Segmental α-Relaxation for the First Step and Sub-Rouse Modes for the Second Step in Enthalpy Recovery in the Glassy State of Polystyrene

Abstract

Cangialosi and co-workers found two steps in the enthalpy recovery deep in the glassy state of high and low molecular weight bulk polystyrene (PS). We attribute the first step to the segmental α-relaxation and the second step to the sub-Rouse modes and explain the two-step enthalpy recovery by the dynamic properties of the two processes in bulk PS by the coupling model (CM). The two-step enthalpy recovery was found in nanometer thin films of polystyrene (PS). On decreasing film thickness h, the first step was shifted to much lower temperature than the second step, and the effect is explained by the segmental α-relaxation shifting to lower temperature much more than the sub-Rouse modes, as predicted by the CM. Furthermore, the dependences of the faster and slower processes of the two-step enthalpy relaxation on film thickness are analogues of two effects observed on decreasing h of freestanding polystyrene films. One effect is the observation of two transitions by ellipsometry.

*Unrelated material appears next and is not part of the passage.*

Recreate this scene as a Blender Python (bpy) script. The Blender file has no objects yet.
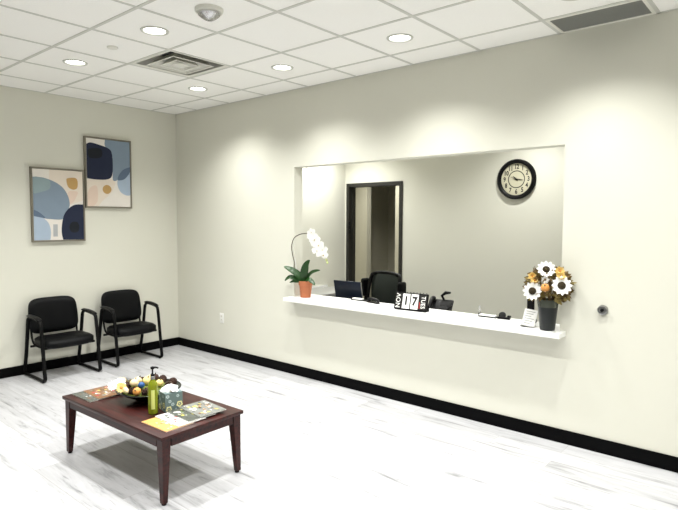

We associated the lower transition at Tgl(h) with the segmental α-relaxation and the upper transition at Tgu(h) with the sub-Rouse modes and explained the experimentally observation of Tgl(h) decreasing more rapidly than Tgu(h) on decreasing h also by the CM. The other effect is the rubbery stiffening observed by creep compliance measurements on decreasing h of freestanding films in polymers including PS. This effect was explained by the more rapid decrease of the segmental α-relaxation time τα(T,h) with decreasing h than the sub-Rouse relaxation time τsR(T,h), again using the CM. These two analogues of the two-step enthalpy recovery in bulk and nanometer PS thin films strengthen the common CM explanation of the first step by the segmental α-relaxation and the second step by the sub-Rouse modes in enthalpy recovery.